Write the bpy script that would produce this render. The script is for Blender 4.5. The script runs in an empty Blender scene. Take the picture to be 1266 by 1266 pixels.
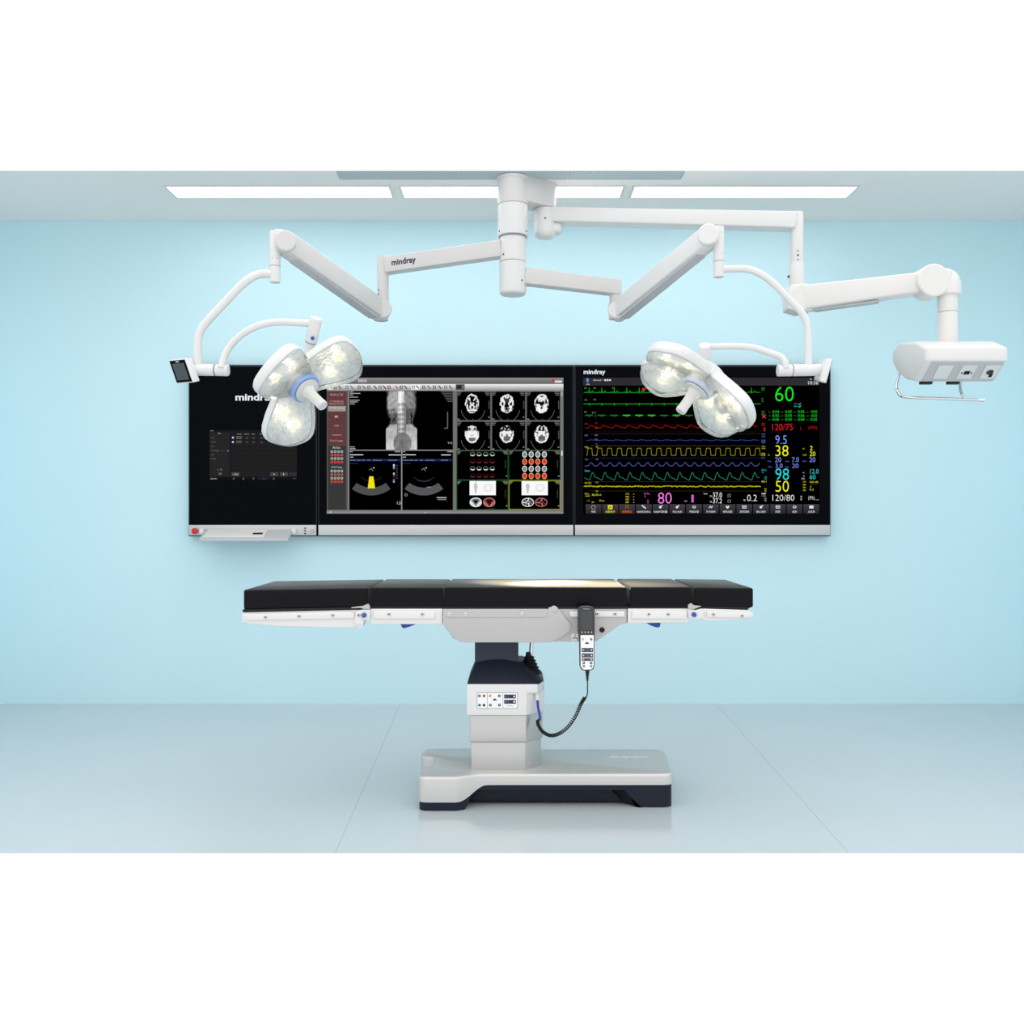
import bpy, bmesh, math, random
from mathutils import Vector, Matrix, noise
random.seed(7)
F = 1168.0      # focal length in pixels of the 1266 px frame
H = 1.2         # camera height
PI = math.pi
V = Vector
scene = bpy.context.scene
COL = scene.collection

def P(px, py, d):
    return V(((px - 633) * d / F, d, H - (py - 633) * d / F))
def X(px, d): return (px - 633) * d / F
def Z(py, d): return H - (py - 633) * d / F
def S(px, d): return px * d / F
def lin(c):
    c = c / 255.0
    return c / 12.92 if c <= 0.04045 else ((c + 0.055) / 1.055) ** 2.4
def rgb(r, g, b): return (lin(r), lin(g), lin(b), 1.0)

# ------------------------------------------------------------------ materials
def mat(name, color, rough=0.4, metal=0.0, spec=0.5, coat=0.0):
    m = bpy.data.materials.new(name); m.use_nodes = True
    b = m.node_tree.nodes['Principled BSDF']
    b.inputs['Base Color'].default_value = color
    b.inputs['Roughness'].default_value = rough
    b.inputs['Metallic'].default_value = metal
    b.inputs['Specular IOR Level'].default_value = spec
    b.inputs['Coat Weight'].default_value = coat
    return m
def nodes(m):
    nt = m.node_tree
    return nt, nt.nodes, nt.links, nt.nodes['Principled BSDF']
def add_noise(m, scale=(1, 1, 1), nscale=60, lo=0.95, hi=1.05, bump=0.0, rough_var=0.0):
    nt, N, L, b = nodes(m)
    tc = N.new('ShaderNodeTexCoord'); mp = N.new('ShaderNodeMapping'); mp.inputs['Scale'].default_value = scale
    nz = N.new('ShaderNodeTexNoise'); nz.inputs['Scale'].default_value = nscale; nz.inputs['Detail'].default_value = 4
    L.new(tc.outputs['Object'], mp.inputs['Vector']); L.new(mp.outputs['Vector'], nz.inputs['Vector'])
    r = N.new('ShaderNodeMapRange'); r.inputs['To Min'].default_value = lo; r.inputs['To Max'].default_value = hi
    L.new(nz.outputs['Fac'], r.inputs['Value'])
    mx = N.new('ShaderNodeMix'); mx.data_type = 'RGBA'; mx.blend_type = 'MULTIPLY'; mx.inputs['Factor'].default_value = 1
    mx.inputs['A'].default_value = b.inputs['Base Color'].default_value
    L.new(r.outputs['Result'], mx.inputs['B']); L.new(mx.outputs['Result'], b.inputs['Base Color'])
    if rough_var:
        r2 = N.new('ShaderNodeMapRange'); q = b.inputs['Roughness'].default_value
        r2.inputs['To Min'].default_value = q - rough_var; r2.inputs['To Max'].default_value = q + rough_var
        L.new(nz.outputs['Fac'], r2.inputs['Value']); L.new(r2.outputs['Result'], b.inputs['Roughness'])
    if bump:
        bp = N.new('ShaderNodeBump'); bp.inputs['Strength'].default_value = bump; bp.inputs['Distance'].default_value = 0.002
        L.new(nz.outputs['Fac'], bp.inputs['Height']); L.new(bp.outputs['Normal'], b.inputs['Normal'])
    return m

M = {}
M['white'] = add_noise(mat('white_lacquer', (0.76, 0.757, 0.755, 1), 0.35, spec=0.4), nscale=8, lo=0.985, hi=1.0)
M['warm'] = add_noise(mat('warm_white_plastic', (0.78, 0.765, 0.745, 1), 0.4, spec=0.4), nscale=8, lo=0.985, hi=1.0)
M['offwhite'] = add_noise(mat('pale_grey_lacquer', (0.66, 0.648, 0.642, 1), 0.4, spec=0.35), nscale=8, lo=0.985, hi=1.0)
M['lightgrey'] = mat('light_grey_plastic', rgb(196, 197, 200), 0.5, spec=0.3)
M['plate'] = mat('pale_socket_plate', rgb(226, 227, 229), 0.45)
M['silver'] = add_noise(mat('brushed_silver', (0.63, 0.625, 0.612, 1), 0.38, 0.45), (1, 60, 60), 14, 0.96, 1.0)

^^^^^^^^

Pictures are excluded; copy all other data exactly as shown.

Write the bpy script that would produce this render. The script is for Blender 4.5. The script runs in an empty Blender scene. Take the picture to be 1266 by 1266 pixels.
import bpy, bmesh, math, random
from mathutils import Vector, Matrix, noise
random.seed(7)
F = 1168.0      # focal length in pixels of the 1266 px frame
H = 1.2         # camera height
PI = math.pi
V = Vector
scene = bpy.context.scene
COL = scene.collection

def P(px, py, d):
    return V(((px - 633) * d / F, d, H - (py - 633) * d / F))
def X(px, d): return (px - 633) * d / F
def Z(py, d): return H - (py - 633) * d / F
def S(px, d): return px * d / F
def lin(c):
    c = c / 255.0
    return c / 12.92 if c <= 0.04045 else ((c + 0.055) / 1.055) ** 2.4
def rgb(r, g, b): return (lin(r), lin(g), lin(b), 1.0)

# ------------------------------------------------------------------ materials
def mat(name, color, rough=0.4, metal=0.0, spec=0.5, coat=0.0):
    m = bpy.data.materials.new(name); m.use_nodes = True
    b = m.node_tree.nodes['Principled BSDF']
    b.inputs['Base Color'].default_value = color
    b.inputs['Roughness'].default_value = rough
    b.inputs['Metallic'].default_value = metal
    b.inputs['Specular IOR Level'].default_value = spec
    b.inputs['Coat Weight'].default_value = coat
    return m
def nodes(m):
    nt = m.node_tree
    return nt, nt.nodes, nt.links, nt.nodes['Principled BSDF']
def add_noise(m, scale=(1, 1, 1), nscale=60, lo=0.95, hi=1.05, bump=0.0, rough_var=0.0):
    nt, N, L, b = nodes(m)
    tc = N.new('ShaderNodeTexCoord'); mp = N.new('ShaderNodeMapping'); mp.inputs['Scale'].default_value = scale
    nz = N.new('ShaderNodeTexNoise'); nz.inputs['Scale'].default_value = nscale; nz.inputs['Detail'].default_value = 4
    L.new(tc.outputs['Object'], mp.inputs['Vector']); L.new(mp.outputs['Vector'], nz.inputs['Vector'])
    r = N.new('ShaderNodeMapRange'); r.inputs['To Min'].default_value = lo; r.inputs['To Max'].default_value = hi
    L.new(nz.outputs['Fac'], r.inputs['Value'])
    mx = N.new('ShaderNodeMix'); mx.data_type = 'RGBA'; mx.blend_type = 'MULTIPLY'; mx.inputs['Factor'].default_value = 1
    mx.inputs['A'].default_value = b.inputs['Base Color'].default_value
    L.new(r.outputs['Result'], mx.inputs['B']); L.new(mx.outputs['Result'], b.inputs['Base Color'])
    if rough_var:
        r2 = N.new('ShaderNodeMapRange'); q = b.inputs['Roughness'].default_value
        r2.inputs['To Min'].default_value = q - rough_var; r2.inputs['To Max'].default_value = q + rough_var
        L.new(nz.outputs['Fac'], r2.inputs['Value']); L.new(r2.outputs['Result'], b.inputs['Roughness'])
    if bump:
        bp = N.new('ShaderNodeBump'); bp.inputs['Strength'].default_value = bump; bp.inputs['Distance'].default_value = 0.002
        L.new(nz.outputs['Fac'], bp.inputs['Height']); L.new(bp.outputs['Normal'], b.inputs['Normal'])
    return m

M = {}
M['white'] = add_noise(mat('white_lacquer', (0.76, 0.757, 0.755, 1), 0.35, spec=0.4), nscale=8, lo=0.985, hi=1.0)
M['warm'] = add_noise(mat('warm_white_plastic', (0.78, 0.765, 0.745, 1), 0.4, spec=0.4), nscale=8, lo=0.985, hi=1.0)
M['offwhite'] = add_noise(mat('pale_grey_lacquer', (0.66, 0.648, 0.642, 1), 0.4, spec=0.35), nscale=8, lo=0.985, hi=1.0)
M['lightgrey'] = mat('light_grey_plastic', rgb(196, 197, 200), 0.5, spec=0.3)
M['plate'] = mat('pale_socket_plate', rgb(226, 227, 229), 0.45)
M['silver'] = add_noise(mat('brushed_silver', (0.63, 0.625, 0.612, 1), 0.38, 0.45), (1, 60, 60), 14, 0.96, 1.0)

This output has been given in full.